▸ **RAW DATA**:
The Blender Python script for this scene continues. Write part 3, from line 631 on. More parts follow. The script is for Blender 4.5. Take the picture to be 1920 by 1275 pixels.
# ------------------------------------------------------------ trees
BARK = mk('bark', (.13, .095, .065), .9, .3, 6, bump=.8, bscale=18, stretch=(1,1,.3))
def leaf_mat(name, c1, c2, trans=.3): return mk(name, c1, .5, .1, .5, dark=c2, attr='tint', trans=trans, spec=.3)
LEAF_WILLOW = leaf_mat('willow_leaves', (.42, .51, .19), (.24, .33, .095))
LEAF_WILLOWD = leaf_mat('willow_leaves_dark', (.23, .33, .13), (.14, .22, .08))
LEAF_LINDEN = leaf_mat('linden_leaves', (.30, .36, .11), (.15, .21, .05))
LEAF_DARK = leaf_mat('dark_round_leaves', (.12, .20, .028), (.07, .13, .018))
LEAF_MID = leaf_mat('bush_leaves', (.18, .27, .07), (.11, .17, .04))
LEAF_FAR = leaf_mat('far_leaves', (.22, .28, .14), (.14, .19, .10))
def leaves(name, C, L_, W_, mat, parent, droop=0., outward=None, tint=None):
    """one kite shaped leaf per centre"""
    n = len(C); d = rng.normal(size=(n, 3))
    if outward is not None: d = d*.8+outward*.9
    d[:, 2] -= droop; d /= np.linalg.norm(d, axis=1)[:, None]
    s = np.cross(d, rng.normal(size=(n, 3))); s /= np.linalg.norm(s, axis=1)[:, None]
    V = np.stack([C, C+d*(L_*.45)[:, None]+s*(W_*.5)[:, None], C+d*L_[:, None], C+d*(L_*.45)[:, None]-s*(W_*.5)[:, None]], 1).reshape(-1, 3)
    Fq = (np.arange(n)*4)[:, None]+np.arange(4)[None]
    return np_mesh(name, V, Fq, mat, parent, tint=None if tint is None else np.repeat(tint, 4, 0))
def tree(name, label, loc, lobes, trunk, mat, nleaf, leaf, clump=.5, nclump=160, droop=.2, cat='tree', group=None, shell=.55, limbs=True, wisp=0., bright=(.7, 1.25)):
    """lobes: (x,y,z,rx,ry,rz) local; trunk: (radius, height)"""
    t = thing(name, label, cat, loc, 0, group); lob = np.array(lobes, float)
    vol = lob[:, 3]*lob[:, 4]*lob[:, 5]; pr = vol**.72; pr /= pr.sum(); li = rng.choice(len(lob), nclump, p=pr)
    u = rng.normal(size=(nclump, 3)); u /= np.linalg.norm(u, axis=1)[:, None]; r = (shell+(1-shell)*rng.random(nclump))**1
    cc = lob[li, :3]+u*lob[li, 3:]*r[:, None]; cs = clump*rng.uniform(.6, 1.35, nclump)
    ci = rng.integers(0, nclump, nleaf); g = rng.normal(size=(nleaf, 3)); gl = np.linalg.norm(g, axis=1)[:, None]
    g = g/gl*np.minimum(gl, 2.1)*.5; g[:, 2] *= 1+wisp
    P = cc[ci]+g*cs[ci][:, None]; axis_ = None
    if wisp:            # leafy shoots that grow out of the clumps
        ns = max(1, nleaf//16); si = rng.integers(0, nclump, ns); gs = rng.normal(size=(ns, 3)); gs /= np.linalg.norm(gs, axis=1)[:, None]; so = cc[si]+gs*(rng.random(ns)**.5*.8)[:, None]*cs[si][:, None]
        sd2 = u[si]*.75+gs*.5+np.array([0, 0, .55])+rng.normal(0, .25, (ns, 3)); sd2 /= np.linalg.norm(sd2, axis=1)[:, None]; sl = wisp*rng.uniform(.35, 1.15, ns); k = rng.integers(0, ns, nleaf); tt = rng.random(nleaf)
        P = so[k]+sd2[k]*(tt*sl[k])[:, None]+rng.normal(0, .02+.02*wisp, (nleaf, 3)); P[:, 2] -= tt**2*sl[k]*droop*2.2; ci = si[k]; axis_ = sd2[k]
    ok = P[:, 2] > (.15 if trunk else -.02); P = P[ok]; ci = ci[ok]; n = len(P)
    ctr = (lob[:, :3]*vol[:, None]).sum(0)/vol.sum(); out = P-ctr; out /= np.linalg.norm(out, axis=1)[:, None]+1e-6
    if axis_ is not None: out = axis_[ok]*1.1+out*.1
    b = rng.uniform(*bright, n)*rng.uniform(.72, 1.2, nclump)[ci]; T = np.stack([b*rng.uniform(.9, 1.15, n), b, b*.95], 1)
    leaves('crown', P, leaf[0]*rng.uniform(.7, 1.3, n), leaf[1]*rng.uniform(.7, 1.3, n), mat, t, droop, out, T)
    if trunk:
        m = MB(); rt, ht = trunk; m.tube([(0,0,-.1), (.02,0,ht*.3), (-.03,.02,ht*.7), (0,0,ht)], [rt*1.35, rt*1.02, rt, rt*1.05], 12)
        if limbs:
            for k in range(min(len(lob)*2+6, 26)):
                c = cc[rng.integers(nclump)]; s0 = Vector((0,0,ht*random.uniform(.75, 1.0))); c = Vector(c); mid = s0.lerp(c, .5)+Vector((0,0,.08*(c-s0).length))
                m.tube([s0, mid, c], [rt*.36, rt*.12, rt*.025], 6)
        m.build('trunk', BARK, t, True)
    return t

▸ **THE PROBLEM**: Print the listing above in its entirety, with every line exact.

▸ **RESULT OF THE EXERCISE**:
The Blender Python script for this scene continues. Write part 3, from line 631 on. More parts follow. The script is for Blender 4.5. Take the picture to be 1920 by 1275 pixels.
# ------------------------------------------------------------ trees
BARK = mk('bark', (.13, .095, .065), .9, .3, 6, bump=.8, bscale=18, stretch=(1,1,.3))
def leaf_mat(name, c1, c2, trans=.3): return mk(name, c1, .5, .1, .5, dark=c2, attr='tint', trans=trans, spec=.3)
LEAF_WILLOW = leaf_mat('willow_leaves', (.42, .51, .19), (.24, .33, .095))
LEAF_WILLOWD = leaf_mat('willow_leaves_dark', (.23, .33, .13), (.14, .22, .08))
LEAF_LINDEN = leaf_mat('linden_leaves', (.30, .36, .11), (.15, .21, .05))
LEAF_DARK = leaf_mat('dark_round_leaves', (.12, .20, .028), (.07, .13, .018))
LEAF_MID = leaf_mat('bush_leaves', (.18, .27, .07), (.11, .17, .04))
LEAF_FAR = leaf_mat('far_leaves', (.22, .28, .14), (.14, .19, .10))
def leaves(name, C, L_, W_, mat, parent, droop=0., outward=None, tint=None):
    """one kite shaped leaf per centre"""
    n = len(C); d = rng.normal(size=(n, 3))
    if outward is not None: d = d*.8+outward*.9
    d[:, 2] -= droop; d /= np.linalg.norm(d, axis=1)[:, None]
    s = np.cross(d, rng.normal(size=(n, 3))); s /= np.linalg.norm(s, axis=1)[:, None]
    V = np.stack([C, C+d*(L_*.45)[:, None]+s*(W_*.5)[:, None], C+d*L_[:, None], C+d*(L_*.45)[:, None]-s*(W_*.5)[:, None]], 1).reshape(-1, 3)
    Fq = (np.arange(n)*4)[:, None]+np.arange(4)[None]
    return np_mesh(name, V, Fq, mat, parent, tint=None if tint is None else np.repeat(tint, 4, 0))
def tree(name, label, loc, lobes, trunk, mat, nleaf, leaf, clump=.5, nclump=160, droop=.2, cat='tree', group=None, shell=.55, limbs=True, wisp=0., bright=(.7, 1.25)):
    """lobes: (x,y,z,rx,ry,rz) local; trunk: (radius, height)"""
    t = thing(name, label, cat, loc, 0, group); lob = np.array(lobes, float)
    vol = lob[:, 3]*lob[:, 4]*lob[:, 5]; pr = vol**.72; pr /= pr.sum(); li = rng.choice(len(lob), nclump, p=pr)
    u = rng.normal(size=(nclump, 3)); u /= np.linalg.norm(u, axis=1)[:, None]; r = (shell+(1-shell)*rng.random(nclump))**1
    cc = lob[li, :3]+u*lob[li, 3:]*r[:, None]; cs = clump*rng.uniform(.6, 1.35, nclump)
    ci = rng.integers(0, nclump, nleaf); g = rng.normal(size=(nleaf, 3)); gl = np.linalg.norm(g, axis=1)[:, None]
    g = g/gl*np.minimum(gl, 2.1)*.5; g[:, 2] *= 1+wisp
    P = cc[ci]+g*cs[ci][:, None]; axis_ = None
    if wisp:            # leafy shoots that grow out of the clumps
        ns = max(1, nleaf//16); si = rng.integers(0, nclump, ns); gs = rng.normal(size=(ns, 3)); gs /= np.linalg.norm(gs, axis=1)[:, None]; so = cc[si]+gs*(rng.random(ns)**.5*.8)[:, None]*cs[si][:, None]
        sd2 = u[si]*.75+gs*.5+np.array([0, 0, .55])+rng.normal(0, .25, (ns, 3)); sd2 /= np.linalg.norm(sd2, axis=1)[:, None]; sl = wisp*rng.uniform(.35, 1.15, ns); k = rng.integers(0, ns, nleaf); tt = rng.random(nleaf)
        P = so[k]+sd2[k]*(tt*sl[k])[:, None]+rng.normal(0, .02+.02*wisp, (nleaf, 3)); P[:, 2] -= tt**2*sl[k]*droop*2.2; ci = si[k]; axis_ = sd2[k]
    ok = P[:, 2] > (.15 if trunk else -.02); P = P[ok]; ci = ci[ok]; n = len(P)
    ctr = (lob[:, :3]*vol[:, None]).sum(0)/vol.sum(); out = P-ctr; out /= np.linalg.norm(out, axis=1)[:, None]+1e-6
    if axis_ is not None: out = axis_[ok]*1.1+out*.1
    b = rng.uniform(*bright, n)*rng.uniform(.72, 1.2, nclump)[ci]; T = np.stack([b*rng.uniform(.9, 1.15, n), b, b*.95], 1)
    leaves('crown', P, leaf[0]*rng.uniform(.7, 1.3, n), leaf[1]*rng.uniform(.7, 1.3, n), mat, t, droop, out, T)
    if trunk:
        m = MB(); rt, ht = trunk; m.tube([(0,0,-.1), (.02,0,ht*.3), (-.03,.02,ht*.7), (0,0,ht)], [rt*1.35, rt*1.02, rt, rt*1.05], 12)
        if limbs:
            for k in range(min(len(lob)*2+6, 26)):
                c = cc[rng.integers(nclump)]; s0 = Vector((0,0,ht*random.uniform(.75, 1.0))); c = Vector(c); mid = s0.lerp(c, .5)+Vector((0,0,.08*(c-s0).length))
                m.tube([s0, mid, c], [rt*.36, rt*.12, rt*.025], 6)
        m.build('trunk', BARK, t, True)
    return t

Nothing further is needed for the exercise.